When she died, Hanush had $11, and no known relatives in the United States. Her body remained unclaimed in the San Francisco morgue until friends, including Los Angeles building contractor Frank Louda, a fellow immigrant from Czechoslovakia, raised the money to have her brought back to Los Angeles, and paid for her funeral and burial.

At Hanush’s funeral service, the Rev. Eldred Charles of Westwood Village Christian Church said Hanush, “gave her life for God’s creations.”

Lopez delivered her eulogy. “God has created an awareness of Him so that we may love one another and help the helpless little children of nature, even if it only be a little drop of water to moisten their little mouths in a moment of agony,” Lopez said. “Venceslava Hanush did all these things and is now with God and in the hearts of good people.”

The trial for Lopez and Nawrocky resumed on July 15. During the trial, it was brought out that Lopez had been buying 200 to 400 pounds of stale bread every week to feed the animals and birds at MacArthur Park.
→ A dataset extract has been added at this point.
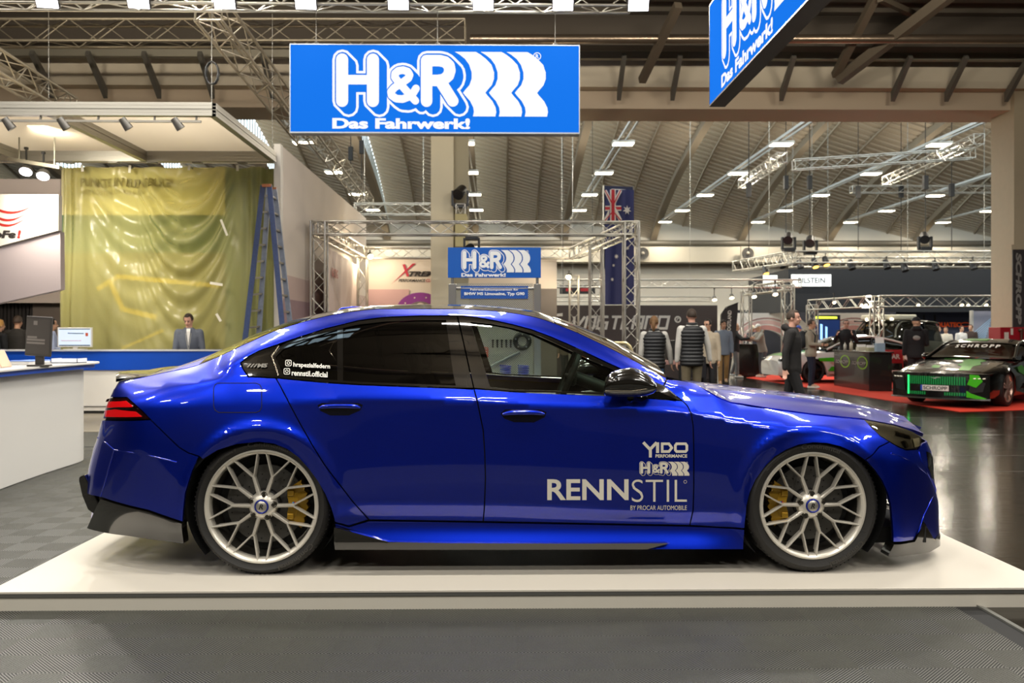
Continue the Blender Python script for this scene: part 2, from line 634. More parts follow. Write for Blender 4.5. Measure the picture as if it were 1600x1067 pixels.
# side glass: one even tumblehome from belt to roof rail, so the panes are gently curved sheets
_i = {k: n for n, k in enumerate('ABCDEFGH')}
xg0, xg1 = cp(365, 566, .8)[0], cp(1060, 610, .8)[0]
for n, x in enumerate(RX):
    w = min(1, max(0, (x - xg0 + .12) / .12)) * min(1, max(0, (xg1 + .12 - x) / .12))
    if w > 0:
        d = max(0, RZ[_i['G']][n] - RZ[_i['F']][n])
        g = RH[_i['F']][n] - (.50 * d + .27 * d * d)
        dg = w * (g - RH[_i['G']][n])
        RH[_i['G']][n] += dg
        RH[_i['H']][n] += .8 * dg
mz_, mh_ = (RZ[5] + RZ[6]) / 2, (RH[5] + RH[6]) / 2
dd_ = np.maximum(0, RZ[6] - RZ[5])
mh_ = mh_ + .27 * dd_ ** 2 / 4
RZ, RH = np.insert(RZ, 6, mz_, 0), np.insert(RH, 6, mh_, 0)
def _smooth(a, n):
    k = np.ones(n) / n
    return np.array([np.convolve(np.pad(r_, (n // 2, n // 2), 'edge'), k, 'valid') for r_ in a])
RZ, RH = _smooth(_smooth(RZ, 13), 13), _smooth(_smooth(RH, 9), 9)
for i in range(1, 9):
    RZ[i] = np.maximum(RZ[i], RZ[i - 1] + .006)
XW = 1.503


def row(i, x, what):
    return float(np.interp(x, RX, (RZ if what == 'z' else RH)[i]))


def row_z(key, x):
    return row('ABCDEFmGH'.index(key), x, 'z')


def row_h(key, x):
    return row('ABCDEFmGH'.index(key), x, 'h')


def sstep(a, b, t):
    t = min(1, max(0, (t - a) / (b - a)))
    return t * t * (3 - 2 * t)


_cache = {}
def _sect(x):
    k = round(x, 4)
    r_ = _cache.get(k)
    if r_ is None:
        i = min(len(RX) - 2, max(0, int((k - RX[0]) / (RX[1] - RX[0]))))
        t = (k - RX[i]) / (RX[i + 1] - RX[i])
        t = min(1, max(0, t))
        z, h = RZ[:, i] * (1 - t) + RZ[:, i + 1] * t, RH[:, i] * (1 - t) + RH[:, i + 1] * t
        full = pchip_d(z, h)
        segs = []
        for (a, b) in ((0, 4), (4, 5), (5, 8)):
            zz, hh = z[a:b + 1], h[a:b + 1]
            segs.append((zz, hh, pchip_d(zz, hh)))
        r_ = (z, h, full, segs)
        _cache[k] = r_
    return r_


def hfun(x, z):
    zz, hh, full, segs = _sect(x)
    sm = hermite(zz, hh, full, z)
    w = sstep(-1.62, -1.25, x) * (1 - sstep(1.15, 1.6, x))
    if w > 0:
        s = segs[0] if z < zz[4] else (segs[1] if z < zz[5] else segs[2])
        sm = w * hermite(*s, z) + (1 - w) * sm
    for cx_, zc in ((-XW, .40), (XW, .40)):
        r_ = math.hypot(x - cx_, z - zc)
        if r_ < .62:
            sm += .012 * math.exp(-((r_ - .40) / .035) ** 2)
    return max(sm, .05)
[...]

At the end of the trial, after more than four days of testimony and seven hours of jury deliberations, the jury foreman informed Municipal Judge Howard J. Schmidt that they were hopelessly deadlocked, voting 7 to 5 in favor of acquittal.

Schmidt dismissed the jury, announced that another trial would not be “in the interests of justice,” and dismissed the charges. Lopez and Nawrocky were released from custody.

If Venceslava Hanush had not felt so overwhelmed by feelings of shame and embarrassment that she took her own life, she would have walked free with them.

Her grave is at the far northern edge of Valhalla, far from the nearest road, in an area that gets few visitors. But it's a popular location for birds to gather.